- WORK TO DO -
Print each line exactly as it is given.

• • • •

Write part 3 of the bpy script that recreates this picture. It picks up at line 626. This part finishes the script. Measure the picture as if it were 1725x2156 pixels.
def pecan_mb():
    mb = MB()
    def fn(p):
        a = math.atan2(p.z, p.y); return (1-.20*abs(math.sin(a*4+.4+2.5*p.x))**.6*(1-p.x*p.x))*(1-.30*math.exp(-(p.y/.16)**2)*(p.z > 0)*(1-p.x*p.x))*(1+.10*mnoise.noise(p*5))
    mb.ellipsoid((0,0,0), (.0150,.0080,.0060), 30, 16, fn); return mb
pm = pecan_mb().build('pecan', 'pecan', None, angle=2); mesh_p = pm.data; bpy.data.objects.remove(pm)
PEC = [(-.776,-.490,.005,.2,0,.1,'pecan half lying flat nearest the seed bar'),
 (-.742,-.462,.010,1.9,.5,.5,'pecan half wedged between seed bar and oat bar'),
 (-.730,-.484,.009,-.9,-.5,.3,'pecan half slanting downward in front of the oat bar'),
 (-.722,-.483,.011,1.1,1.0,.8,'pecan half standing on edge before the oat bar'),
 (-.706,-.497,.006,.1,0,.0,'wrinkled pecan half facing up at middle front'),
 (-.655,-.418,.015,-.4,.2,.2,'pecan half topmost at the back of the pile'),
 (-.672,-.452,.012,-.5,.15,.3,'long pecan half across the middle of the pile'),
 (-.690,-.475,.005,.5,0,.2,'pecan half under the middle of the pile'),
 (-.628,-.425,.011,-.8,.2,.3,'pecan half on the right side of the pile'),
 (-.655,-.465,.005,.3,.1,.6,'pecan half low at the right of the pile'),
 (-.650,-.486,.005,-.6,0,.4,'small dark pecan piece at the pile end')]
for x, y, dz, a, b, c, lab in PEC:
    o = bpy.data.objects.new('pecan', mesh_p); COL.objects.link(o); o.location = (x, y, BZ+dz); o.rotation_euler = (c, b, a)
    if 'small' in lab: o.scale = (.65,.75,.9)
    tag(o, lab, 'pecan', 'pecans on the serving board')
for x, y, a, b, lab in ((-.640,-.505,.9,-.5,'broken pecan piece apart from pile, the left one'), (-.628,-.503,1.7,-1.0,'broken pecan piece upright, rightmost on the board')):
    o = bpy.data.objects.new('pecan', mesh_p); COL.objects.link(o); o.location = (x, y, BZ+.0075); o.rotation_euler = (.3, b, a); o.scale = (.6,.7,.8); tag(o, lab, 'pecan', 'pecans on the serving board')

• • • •

- RESULT OF THE TASK -
Write part 3 of the bpy script that recreates this picture. It picks up at line 626. This part finishes the script. Measure the picture as if it were 1725x2156 pixels.
def pecan_mb():
    mb = MB()
    def fn(p):
        a = math.atan2(p.z, p.y); return (1-.20*abs(math.sin(a*4+.4+2.5*p.x))**.6*(1-p.x*p.x))*(1-.30*math.exp(-(p.y/.16)**2)*(p.z > 0)*(1-p.x*p.x))*(1+.10*mnoise.noise(p*5))
    mb.ellipsoid((0,0,0), (.0150,.0080,.0060), 30, 16, fn); return mb
pm = pecan_mb().build('pecan', 'pecan', None, angle=2); mesh_p = pm.data; bpy.data.objects.remove(pm)
PEC = [(-.776,-.490,.005,.2,0,.1,'pecan half lying flat nearest the seed bar'),
 (-.742,-.462,.010,1.9,.5,.5,'pecan half wedged between seed bar and oat bar'),
 (-.730,-.484,.009,-.9,-.5,.3,'pecan half slanting downward in front of the oat bar'),
 (-.722,-.483,.011,1.1,1.0,.8,'pecan half standing on edge before the oat bar'),
 (-.706,-.497,.006,.1,0,.0,'wrinkled pecan half facing up at middle front'),
 (-.655,-.418,.015,-.4,.2,.2,'pecan half topmost at the back of the pile'),
 (-.672,-.452,.012,-.5,.15,.3,'long pecan half across the middle of the pile'),
 (-.690,-.475,.005,.5,0,.2,'pecan half under the middle of the pile'),
 (-.628,-.425,.011,-.8,.2,.3,'pecan half on the right side of the pile'),
 (-.655,-.465,.005,.3,.1,.6,'pecan half low at the right of the pile'),
 (-.650,-.486,.005,-.6,0,.4,'small dark pecan piece at the pile end')]
for x, y, dz, a, b, c, lab in PEC:
    o = bpy.data.objects.new('pecan', mesh_p); COL.objects.link(o); o.location = (x, y, BZ+dz); o.rotation_euler = (c, b, a)
    if 'small' in lab: o.scale = (.65,.75,.9)
    tag(o, lab, 'pecan', 'pecans on the serving board')
for x, y, a, b, lab in ((-.640,-.505,.9,-.5,'broken pecan piece apart from pile, the left one'), (-.628,-.503,1.7,-1.0,'broken pecan piece upright, rightmost on the board')):
    o = bpy.data.objects.new('pecan', mesh_p); COL.objects.link(o); o.location = (x, y, BZ+.0075); o.rotation_euler = (.3, b, a); o.scale = (.6,.7,.8); tag(o, lab, 'pecan', 'pecans on the serving board')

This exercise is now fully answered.